### Dataset section

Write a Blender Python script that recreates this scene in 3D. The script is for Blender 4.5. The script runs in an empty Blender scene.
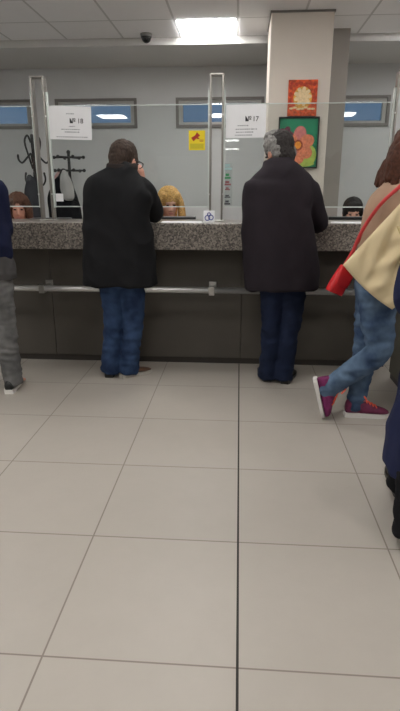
import bpy, bmesh, math, random
from mathutils import Vector as V, Matrix, noise
random.seed(7)
PI = math.pi
R = math.radians
SC = bpy.context.scene
COL = SC.collection

# ------------------------------------------------------------------ materials
def lin(c):
    c = c / 255.0
    return c / 12.92 if c <= 0.04045 else ((c + 0.055) / 1.055) ** 2.4
def rgb(*c):
    return tuple(lin(x) for x in c) + (1.0,)

def mat(name, color, rough=0.6, metal=0.0, spec=0.5, var=0.0, scale=20.0, bump=0.0, bscale=80.0, sheen=0.0, emit=None, estr=0.0):
    m = bpy.data.materials.new(name)
    m.use_nodes = True
    nt = m.node_tree
    b = nt.nodes['Principled BSDF']
    b.inputs['Base Color'].default_value = color
    b.inputs['Roughness'].default_value = rough
    b.inputs['Metallic'].default_value = metal
    b.inputs['Specular IOR Level'].default_value = spec
    if sheen:
        b.inputs['Sheen Weight'].default_value = sheen
    if emit:
        b.inputs['Emission Color'].default_value = emit
        b.inputs['Emission Strength'].default_value = estr
    if var or bump:
        tc = nt.nodes.new('ShaderNodeTexCoord')
    if var:
        n = nt.nodes.new('ShaderNodeTexNoise')
        n.inputs['Scale'].default_value = scale
        n.inputs['Detail'].default_value = 4
        nt.links.new(tc.outputs['Object'], n.inputs['Vector'])
        r = nt.nodes.new('ShaderNodeValToRGB')
        r.color_ramp.elements[0].position = 0.3
        r.color_ramp.elements[1].position = 0.7
        r.color_ramp.elements[0].color = tuple(min(1, x * (1 - var)) for x in color[:3]) + (1,)
        r.color_ramp.elements[1].color = tuple(min(1, x * (1 + var)) for x in color[:3]) + (1,)
        nt.links.new(n.outputs['Fac'], r.inputs['Fac'])
        nt.links.new(r.outputs['Color'], b.inputs['Base Color'])
    if bump:
        n2 = nt.nodes.new('ShaderNodeTexNoise')
        n2.inputs['Scale'].default_value = bscale
        n2.inputs['Detail'].default_value = 3
        nt.links.new(tc.outputs['Object'], n2.inputs['Vector'])
        bp = nt.nodes.new('ShaderNodeBump')
        bp.inputs['Strength'].default_value = bump
        bp.inputs['Distance'].default_value = 0.004
        nt.links.new(n2.outputs['Fac'], bp.inputs['Height'])
        nt.links.new(bp.outputs['Normal'], b.inputs['Normal'])
    return m

def grid_mat(name, color, line, x0, y0, size, lw, rough, var, spec=0.5, bump=0.0, tilevar=0.0):
    """square tiles with joints, worked out from the object's own metres"""
    m = mat(name, color, rough, spec=spec)
    nt = m.node_tree
    b = nt.nodes['Principled BSDF']
    tc = nt.nodes.new('ShaderNodeTexCoord')
    sx = nt.nodes.new('ShaderNodeSeparateXYZ')
    nt.links.new(tc.outputs['Object'], sx.inputs[0])
    def math_(op, a, bb):
        n = nt.nodes.new('ShaderNodeMath')
        n.operation = op
        for i, q in enumerate((a, bb)):
            if q is None: continue
            if isinstance(q, (int, float)): n.inputs[i].default_value = q
            else: nt.links.new(q, n.inputs[i])
        return n.outputs[0]
    es, fl = [], []
    for ax, o in ((0, x0), (1, y0)):
        u = math_('DIVIDE', math_('SUBTRACT', sx.outputs[ax], o), size)
        fr = math_('FRACT', u, None)
        fl.append(math_('FLOOR', u, None))
        d = math_('MINIMUM', fr, math_('SUBTRACT', 1.0, fr))
        es.append(math_('LESS_THAN', d, lw / size / 2))
    e = math_('MAXIMUM', es[0], es[1])
    nz = nt.nodes.new('ShaderNodeTexNoise')
    nz.inputs['Scale'].default_value = 6
    nz.inputs['Detail'].default_value = 8
    nz.inputs['Roughness'].default_value = 0.7
    nt.links.new(tc.outputs['Object'], nz.inputs['Vector'])
    wn = nt.nodes.new('ShaderNodeTexWhiteNoise')
    cb = nt.nodes.new('ShaderNodeCombineXYZ')
    nt.links.new(fl[0], cb.inputs[0]); nt.links.new(fl[1], cb.inputs[1])
    nt.links.new(cb.outputs[0], wn.inputs['Vector'])
    f = math_('ADD', math_('MULTIPLY', math_('SUBTRACT', nz.outputs['Fac'], 0.5), var * 2), math_('MULTIPLY', math_('SUBTRACT', wn.outputs['Value'], 0.5), tilevar))
    f = math_('ADD', f, 1.0)
    vm = nt.nodes.new('ShaderNodeVectorMath'); vm.operation = 'SCALE'
    vm.inputs[0].default_value = color[:3]
    nt.links.new(f, vm.inputs['Scale'])
    mx = nt.nodes.new('ShaderNodeMix'); mx.data_type = 'RGBA'
    nt.links.new(e, mx.inputs[0])
    nt.links.new(vm.outputs[0], mx.inputs[6])
    mx.inputs[7].default_value = line
    nt.links.new(mx.outputs[2], b.inputs['Base Color'])
    if bump:
        bp = nt.nodes.new('ShaderNodeBump')
        bp.inputs['Strength'].default_value = bump
        bp.inputs['Distance'].default_value = 0.003
        nt.links.new(math_('SUBTRACT', 1.0, e), bp.inputs['Height'])
        nt.links.new(bp.outputs['Normal'], b.inputs['Normal'])
    return m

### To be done
Return only the lines from the start of the data through the line that contains "COL = SC.collection", please, copying them exactly and omitting all pictures.

### Full output
Write a Blender Python script that recreates this scene in 3D. The script is for Blender 4.5. The script runs in an empty Blender scene.
import bpy, bmesh, math, random
from mathutils import Vector as V, Matrix, noise
random.seed(7)
PI = math.pi
R = math.radians
SC = bpy.context.scene
COL = SC.collection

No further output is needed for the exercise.